The general secretary of the World Council of Churches Rev. Olav Fykse Tveit spoke to a gathering of key church leaders in the Zimbabwe capital, Harare on July 1 ahead of the election of parliament and a new president,

Tveit encouraged people with the challenge that, to be followers of Christ means not to live for ourselves, but to be agents of justice and peace and to share Christ's ministry of reconciliation.

He reflected that God is opening a new door for peace in Zimbabwe.

"I am very encouraged by what the churches are doing to prepare people for a free, fair and democratic election in Zimbabwe.
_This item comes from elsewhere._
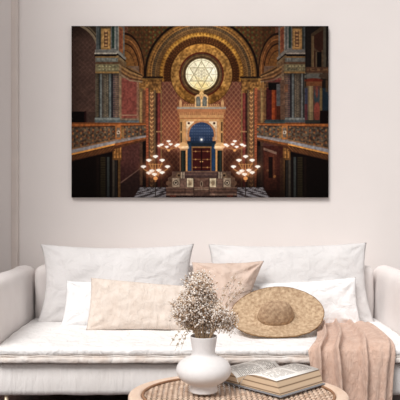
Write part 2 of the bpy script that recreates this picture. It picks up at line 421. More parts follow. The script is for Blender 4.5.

This is a moment of hope and you in the churches are at the forefront of the process," said Tveit.

He also called for unity, whatever the results of the election.

"Your involvement in the fairness of the election process reflects your love of the people you serve in their daily struggles - the love of Christ which compels us to move."

Tveit pledged that the WCC would continue to accompany Zimbabwe in the election process, "because we need this moment of hope in the world."

In response, Rev. Kennedy Gondongwe, principal of the United Theological College, thanked Tveit for "making us believe in ourselves."

He recalled that in 1972 the WCC had helped play a central role in the country's liberation "and again the WCC is with us at this moment of a new beginning". He noted that the church and the ordinary people in the streets want change.

ELECTION OBSERVATION

Rev. Kenneth Mtata, general secretary of the Zimbabwe Council of Churches, is leading the process of election observation, as well as several other related initiatives after the ZCC had been seen for a number of years as acquiescent to the Mugabe regime. 

(Photo: LWF / Stéphane Gallay)Rev. Kenneth Mtata.

"The Zimbabwe Council of Churches has been a running a broad campaign, 'I-Pray-I-Vote,' aimed at mobilizing the nation to pray for a peaceful election as well as going on Election Day to vote," said Mtata.

"This has been strengthened by various dialogue platforms (ecumenical election covenants) to enable the citizens to share their aspirations of the upcoming elections. Our focus is an actively engaged citizenry throughout the process."

On July 2, Tveit, Mtata, and ZCC president Bishop Lazarus Mpande Khanye met with leaders of the ruling party and the opposition party.

They also had a meeting with the ambassador for the European Union to Zimbabwe, Philippe Van Damme, the Zanu-PF secretary of Administration who is also the minister of Home Affairs, Dr Obert Mpofu and the MDC Alliance president, Chamisa.

All of them emphasized and welcomed the role of ecumenical observers to the election, from Zimbabwe and other countries.

Stephen Chan, professor of World Politics at the School of Oriental and African Studies at the University of London wrote in the The Conversation that Mnangagwa has made a virtue of not being Mugabe, promising a new start.

He has made the claim that only he has the authoritative standing to persuade the West to reinvest in his country's battered economy.

The West, however, has made it clear that the key precondition for any major reinvestment would be a clean election..

Chan wrote that this will probably be the cleanest election for many years in Zimbabwe.

"Chamisa and his MDC Alliance have gone largely unmolested, and Chamisa has held rallies in what were once no-go regions for the opposition. The MDC platform has been covered on State television, and a real effort has been made to give public indications of a fair campaign.

"But questions still linger over the integrity of the electoral roll, the printing and vetting of the ballot papers, and how any biometric element of the election would work.

"And there are still plenty of senior military figures in Mnangagwa's cabinet and inner circle" said Chan.

He noted that there is a huge field of presidential candidates apart from Mnangagwa and Chamisa, indicating that Zimbabwe is liberalizing.

But apart from the president and the MDC leaders, none of who seems to have laid out any clear plans for the future of Zimbabwe, none of the other candidates has secured much support.

"The question is whether the election will continue that process (of liberalization), or whether a last-minute panic on the part of ZANU-PF will send it into reverse," said Chan.